**WHAT IS BEING ASKED**
The lines to be extracted run from the start of the listing through the line containing "scene.camera = cam"; copy them exactly and nothing else.

######

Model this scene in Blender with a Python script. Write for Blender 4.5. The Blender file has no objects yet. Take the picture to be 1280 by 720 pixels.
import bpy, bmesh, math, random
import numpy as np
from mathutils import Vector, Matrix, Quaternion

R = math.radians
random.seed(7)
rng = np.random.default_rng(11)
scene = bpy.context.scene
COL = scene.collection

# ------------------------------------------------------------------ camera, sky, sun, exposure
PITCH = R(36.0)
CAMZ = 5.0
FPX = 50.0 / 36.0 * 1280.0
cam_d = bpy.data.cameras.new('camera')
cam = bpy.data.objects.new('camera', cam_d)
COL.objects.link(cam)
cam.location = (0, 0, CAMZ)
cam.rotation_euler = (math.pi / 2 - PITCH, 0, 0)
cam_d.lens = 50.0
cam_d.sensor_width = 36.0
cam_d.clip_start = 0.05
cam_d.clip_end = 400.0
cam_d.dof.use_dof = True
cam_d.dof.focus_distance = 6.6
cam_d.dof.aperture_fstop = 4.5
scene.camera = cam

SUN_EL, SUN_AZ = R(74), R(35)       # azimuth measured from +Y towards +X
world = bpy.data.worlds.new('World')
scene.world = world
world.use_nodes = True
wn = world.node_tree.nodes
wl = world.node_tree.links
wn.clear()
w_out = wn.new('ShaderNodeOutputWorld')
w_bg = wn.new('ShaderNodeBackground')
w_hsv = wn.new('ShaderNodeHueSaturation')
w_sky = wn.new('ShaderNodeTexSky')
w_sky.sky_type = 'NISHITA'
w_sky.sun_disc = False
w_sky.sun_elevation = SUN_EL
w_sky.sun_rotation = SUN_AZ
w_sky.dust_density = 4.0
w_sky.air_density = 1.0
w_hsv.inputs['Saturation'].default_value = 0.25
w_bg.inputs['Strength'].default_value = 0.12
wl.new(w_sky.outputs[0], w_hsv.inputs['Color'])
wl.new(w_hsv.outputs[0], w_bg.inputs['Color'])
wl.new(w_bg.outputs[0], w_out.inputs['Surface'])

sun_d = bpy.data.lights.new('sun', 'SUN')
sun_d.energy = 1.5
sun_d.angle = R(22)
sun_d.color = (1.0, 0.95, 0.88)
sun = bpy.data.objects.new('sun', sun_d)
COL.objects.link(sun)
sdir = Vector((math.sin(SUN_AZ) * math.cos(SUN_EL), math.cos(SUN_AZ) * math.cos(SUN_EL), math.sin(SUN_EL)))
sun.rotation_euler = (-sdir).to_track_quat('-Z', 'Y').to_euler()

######

**EXERCISE RESULT**
Model this scene in Blender with a Python script. Write for Blender 4.5. The Blender file has no objects yet. Take the picture to be 1280 by 720 pixels.
import bpy, bmesh, math, random
import numpy as np
from mathutils import Vector, Matrix, Quaternion

R = math.radians
random.seed(7)
rng = np.random.default_rng(11)
scene = bpy.context.scene
COL = scene.collection

# ------------------------------------------------------------------ camera, sky, sun, exposure
PITCH = R(36.0)
CAMZ = 5.0
FPX = 50.0 / 36.0 * 1280.0
cam_d = bpy.data.cameras.new('camera')
cam = bpy.data.objects.new('camera', cam_d)
COL.objects.link(cam)
cam.location = (0, 0, CAMZ)
cam.rotation_euler = (math.pi / 2 - PITCH, 0, 0)
cam_d.lens = 50.0
cam_d.sensor_width = 36.0
cam_d.clip_start = 0.05
cam_d.clip_end = 400.0
cam_d.dof.use_dof = True
cam_d.dof.focus_distance = 6.6
cam_d.dof.aperture_fstop = 4.5
scene.camera = cam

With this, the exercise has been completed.